WAKTU DALAM ISLAM
http://gaulfresh.com |
Waktu adalah sesuatu hal yang juga sangat krusial dalam Islam untuk
diperhatikan. Ada banyak sekali ayat tentang waktu yang diperuntukkan kepada
muslim untuk merenungkannya. Kalau ibarat mukaddimah sebuah pidato, maka waktu
adalah kesempatan sehingga kita dapat berkumpul dan bersua kembali di tempat
yang berbahagia ini, sebagaimana yang sering diucapkan oleh para pengkhutbah.
Maka, sudah sepantasnya seluruh manusia, terutama umat Islam untuk memanfaatkan
waktu secara baik dan benar. Baik dalam ajang mencari rezeki, maupun dalam
ajang mencari pahala.
“Demi masa. Sesungguhnya manusia itu benar-benar dalam kerugian,
kecuali orang-orang yang beriman dan mengerjakan amal shalih dan
nasihat-menasihati supaya mentaati kebenaran dan nasihat-menasihati supaya
menetapi kesabaran”. (QS. Al-‘Ashr/103: 1-3).
Bagi saya pribadi, sungguh indah penggalan ayat suci di atas. Ayat
dimana Tuhan bersumpah atas nama waktu (Demi masa –red) menandakan, bahwa waktu
bukanlah sesuatu hal yang main-main dalam Islam. Melainkan diperuntukkan kepada
umat Islam untuk terus mempergunakannya dalam upaya-upaya yang bernilai dan
produktif. Baik itu yang bernuansa ukhrawi pula duniawi. Raihan, salah
satu grup nasyid asal negeri jiran Malaysia pernah melantunkan sebuah lagu yang
berkorelasi kuat dengan ayat di atas, yang ditujukan sebagai sebuah pesan untuk
direnungkan bersama-sama.
Ingat lima perkara sebelum lima perkara
Sihat sebelum sakit
Muda sebelum tua
Kaya sebelum miskin
Lapang sebelum sempit
Hidup sebelum mati
Ataupun salah satu penggalan lagu yang diaransemen ulang oleh alm.
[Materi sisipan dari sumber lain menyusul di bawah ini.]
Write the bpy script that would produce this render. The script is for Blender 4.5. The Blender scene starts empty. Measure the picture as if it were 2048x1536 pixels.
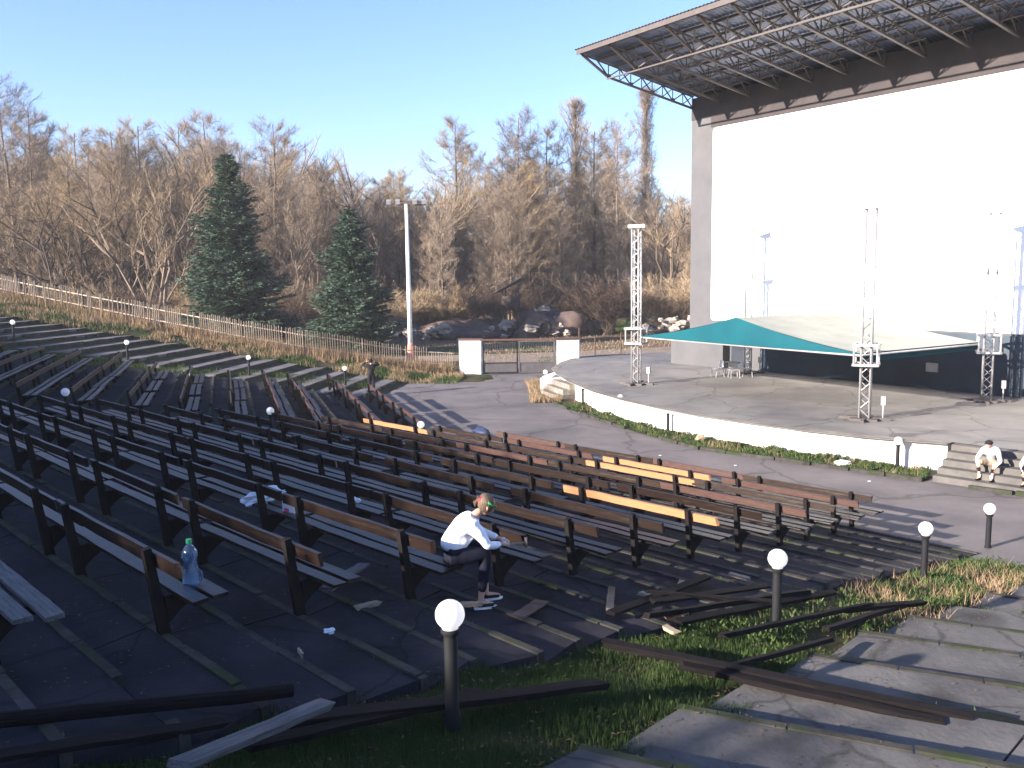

Ust.
Jeffry Al Buchori yang berbunyi: “Walaupun hidup seribu tahun, bila tak
sembahyang apa gunanya”. Setiap lirik lagu ini seolah memberikan pemahaman
kepada saya pribadi, bahwa pemanfaatan waktu yang efektif dan efisien itu
merupakan kunci sukses bagi setiap muslim. Sukses di dunia juga di akhirat. Sekaligus
menunjukkan Islam punya niatan baik untu mewanti-wanti setiap umatnya agar
tidak menyianyiakan waktu yang dimiliki. Sebelum nasi menjadi bubur, sebelum
penyesalan datang pada akhirnya, dan tak ada lagi yang patut untuk disesali.
Dari Ibnu Abbas Radhiyallahu anhuma, dia berkata: Nabi Shallallahu ‘alaihi
wa sallam bersabda: “Dua kenikmatan, kebanyakan manusia tertipu pada keduanya,
(yaitu) kesehatan dan waktu luang”. (HR. Bukhari, no. 5933).
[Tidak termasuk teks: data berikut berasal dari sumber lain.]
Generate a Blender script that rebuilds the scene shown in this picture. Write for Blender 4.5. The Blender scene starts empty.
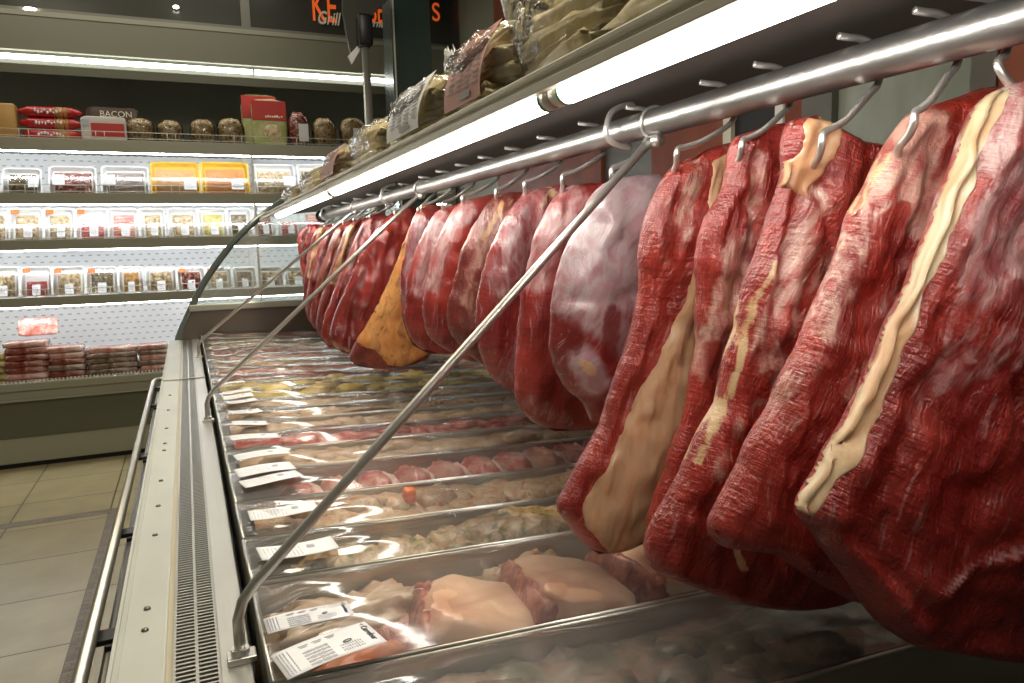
import bpy, bmesh, math, random
import numpy as np
from mathutils import Vector, Matrix, noise as mn
from math import sin, cos, pi, sqrt, radians
random.seed(7); rng = np.random.RandomState(7)
SC = bpy.context.scene; COL = SC.collection

# ------------------------------------------------------------------ camera
W_, H_ = 1024, 683
CX, CY, F = 512.0, 341.5, 739.06
RX = Vector((0.9151480, 0.0742519, -0.3962207)); RY = Vector((-0.4023203, 0.1064242, -0.9092922)); RZ = Vector((-0.0253492, 0.9915445, 0.1272669))
CAMZ = 1.35
cd = bpy.data.cameras.new('camera'); cam = bpy.data.objects.new('camera', cd); COL.objects.link(cam)
cd.sensor_width = 36; cd.lens = 36 * F / W_; cd.clip_start = .01; cd.clip_end = 60
M = Matrix((tuple(RX), tuple(RY), tuple(RZ))).to_4x4(); M.translation = (0, 0, CAMZ); cam.matrix_world = M
SC.camera = cam

def at(px, py, ax, val):
    """point of the place seen at pixel px,py on the plane axis=val"""
    c = Vector((px - CX, -(py - CY), -F)); r = Vector((RX @ c, RY @ c, RZ @ c)) if False else Vector((RX.dot(c), RY.dot(c), RZ.dot(c)))
    o = (0, 0, CAMZ); i = 'xyz'.index(ax); t = (val - o[i]) / r[i]
    return Vector((o[0] + t * r[0], o[1] + t * r[1], o[2] + t * r[2]))

# ------------------------------------------------------------------ node materials
MATS = {}
def sset(b, k, v):
    if k in b.inputs: b.inputs[k].default_value = v
def mat(name, col, rough=.5, metal=0., emit=None, es=0., coat=0., spec=.5, noise=None, bump=None, sss=0.):
    """noise=(col2, scale, (lo,hi), stretch)  bump=(scale,strength,stretch)"""
    m = bpy.data.materials.new(name); m.use_nodes = True; nt = m.node_tree; b = nt.nodes['Principled BSDF']
    sset(b, 'Base Color', (*col, 1)); sset(b, 'Roughness', rough); sset(b, 'Metallic', metal); sset(b, 'Coat Weight', coat); sset(b, 'Specular IOR Level', spec)
    if sss: sset(b, 'Subsurface Weight', sss); sset(b, 'Subsurface Radius', (.01, .003, .002)); sset(b, 'Subsurface Scale', .5)
    if emit: sset(b, 'Emission Color', (*emit, 1)); sset(b, 'Emission Strength', es)
    def co(stretch):
        tc = nt.nodes.new('ShaderNodeTexCoord'); mp = nt.nodes.new('ShaderNodeMapping'); mp.inputs['Scale'].default_value = stretch
        nt.links.new(tc.outputs['Object'], mp.inputs[0]); return mp.outputs[0]
    if noise:
        c2, sc, (lo, hi), st = noise
        n = nt.nodes.new('ShaderNodeTexNoise'); n.inputs['Scale'].default_value = sc; n.inputs['Detail'].default_value = 5
        nt.links.new(co(st), n.inputs['Vector'])
        r = nt.nodes.new('ShaderNodeValToRGB'); r.color_ramp.elements[0].position = lo; r.color_ramp.elements[1].position = hi
        r.color_ramp.elements[0].color = (*col, 1); r.color_ramp.elements[1].color = (*c2, 1)
        nt.links.new(n.outputs[0], r.inputs[0]); nt.links.new(r.outputs[0], b.inputs['Base Color'])
    if bump:
        sc, s, st = bump
        n = nt.nodes.new('ShaderNodeTexNoise'); n.inputs['Scale'].default_value = sc; n.inputs['Detail'].default_value = 4
        nt.links.new(co(st), n.inputs['Vector'])
        bp = nt.nodes.new('ShaderNodeBump'); bp.inputs['Strength'].default_value = s; bp.inputs['Distance'].default_value = .004
        nt.links.new(n.outputs[0], bp.inputs['Height']); nt.links.new(bp.outputs[0], b.inputs['Normal'])
    MATS[name] = m; return m

def mix_mat(name, cols, scale, rough=.4, bump=.5, coat=.2, stretch=(1, 1, 1)):
    """several colours in irregular patches"""
    m = bpy.data.materials.new(name); m.use_nodes = True; nt = m.node_tree; b = nt.nodes['Principled BSDF']
    tc = nt.nodes.new('ShaderNodeTexCoord'); mp = nt.nodes.new('ShaderNodeMapping'); mp.inputs['Scale'].default_value = stretch
    nt.links.new(tc.outputs['Object'], mp.inputs[0])
    n = nt.nodes.new('ShaderNodeTexNoise'); n.inputs['Scale'].default_value = scale; n.inputs['Detail'].default_value = 6; n.inputs['Distortion'].default_value = .6
    nt.links.new(mp.outputs[0], n.inputs['Vector'])
    r = nt.nodes.new('ShaderNodeValToRGB'); e = r.color_ramp.elements
    k = len(cols); e[0].position = .34; e[1].position = .66; e[0].color = (*cols[0], 1); e[1].color = (*cols[-1], 1)
    for i in range(1, k - 1):
        q = e.new(.34 + .32 * i / (k - 1)); q.color = (*cols[i], 1)
    nt.links.new(n.outputs[0], r.inputs[0]); nt.links.new(r.outputs[0], b.inputs['Base Color'])
    bp = nt.nodes.new('ShaderNodeBump'); bp.inputs['Strength'].default_value = bump; bp.inputs['Distance'].default_value = .004
    nt.links.new(n.outputs[0], bp.inputs['Height']); nt.links.new(bp.outputs[0], b.inputs['Normal'])
    sset(b, 'Roughness', rough); sset(b, 'Coat Weight', coat); sset(b, 'Coat Roughness', .15)
    MATS[name] = m; return m

def film_mat(name, base=.05, milky=.05, rough=.06, tint=(1, 1, 1), bscale=60, bstr=.15, stretch=(1, 1, 1), fb=True):
    m = bpy.data.materials.new(name); m.use_nodes = True; nt = m.node_tree; nt.nodes.clear()
    o = nt.nodes.new('ShaderNodeOutputMaterial'); t = nt.nodes.new('ShaderNodeBsdfTransparent'); t.inputs[0].default_value = (*tint, 1)
    g = nt.nodes.new('ShaderNodeBsdfGlossy'); g.inputs['Roughness'].default_value = rough
    d = nt.nodes.new('ShaderNodeBsdfDiffuse'); d.inputs[0].default_value = (.8, .8, .78, 1)
    lw = nt.nodes.new('ShaderNodeFresnel'); lw.inputs[0].default_value = 1.45
    ad = nt.nodes.new('ShaderNodeMath'); ad.operation = 'ADD'; ad.use_clamp = True; ad.inputs[1].default_value = base
    nt.links.new(lw.outputs[0], ad.inputs[0])
    m1 = nt.nodes.new('ShaderNodeMixShader'); m1.inputs[0].default_value = milky
    nt.links.new(t.outputs[0], m1.inputs[1]); nt.links.new(d.outputs[0], m1.inputs[2])
    m2 = nt.nodes.new('ShaderNodeMixShader'); nt.links.new(ad.outputs[0], m2.inputs[0]); nt.links.new(m1.outputs[0], m2.inputs[1]); nt.links.new(g.outputs[0], m2.inputs[2])
    nt.links.new(m2.outputs[0], o.inputs[0])
    if bstr:
        tc = nt.nodes.new('ShaderNodeTexCoord'); mp = nt.nodes.new('ShaderNodeMapping'); mp.inputs['Scale'].default_value = stretch
        nt.links.new(tc.outputs['Object'], mp.inputs[0])
        n = nt.nodes.new('ShaderNodeTexNoise'); n.inputs['Scale'].default_value = bscale; n.inputs['Detail'].default_value = 2; nt.links.new(mp.outputs[0], n.inputs['Vector'])
        bp = nt.nodes.new('ShaderNodeBump'); bp.inputs['Strength'].default_value = bstr; bp.inputs['Distance'].default_value = .004
        nt.links.new(n.outputs[0], bp.inputs['Height'])
        for q in ((g, lw) if fb else (g,)): nt.links.new(bp.outputs[0], q.inputs['Normal'])
    MATS[name] = m; return m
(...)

Saya pribadi mengenal waktu dalam Islam sejak menjejakkan kaki ke
pesantren. Disana saya baru mengetahui, bahwa waktu bukan hanya sekedar uang (Time
is Money) sebagaimana yang sering digembar-gemborkan oleh film-film
materialistis Barat. Tapi waktu dalam Islam adalah pedang. Al-waqtu
kas-sayif, in lam taqta’hu qata’aka (waktu itu ibarat pedang, jika engkau
tidak memotongnya, maka ia yang bakal memotongmu). Saya pikir ‘ibarah
ini lebih tepat, bijak dan memacu adrenalin kita untuk terus menggunakan waktu
yang ada dengan baik. Secara maksimal dan terus berlanjut secara kontinyu dalam
pemanfaatannya.
Sebagai seorang muslim kita semua meyakini, bahwa ajal bisa datang
kapan dan dimana saja merenggut nyawa manusia. Kita pula mengamini bahwa tak
ada yang abadi selain daripada alam akhirat itu sendiri. Maka daripada itu,
saya mengajak kita semua untuk mempergunakan waktu kita sebaik-baik mungkin dan
seadil-adilnya. Adil dalam pemanfaatan waktu untuk dunia (mencari rezeki,
belajar –red) dan adil dalam pemanfaatan waktu untuk akhirat (ibadah –red).
Last but not least, ibarat seorang petani yang menyemai benih
amalannya untuk penghisaban di hari akhir. Kita juga harus mengimani bahwa
konteks Ad-dunya mazra’atul lil akhirah (Dunia adalah ladang untuk
akhirat) adalah benar adanya. Selanjutnya, tinggal kembali kepada kita sendiri ingin
memilih yang mana, mempergunakan waktu sebaik-baiknya untuk hidup yang lebih
baik di dunia, sebagai amalan untuk di hari esok (akhirat –red), atau untuk kedua-duanya
(Fid dunya hasanah wa fil akhirati hasanah)? Mari kita sebagai
muslim/muslimat menyikapinya secara bijak. Wallahu ‘alam bish shawab.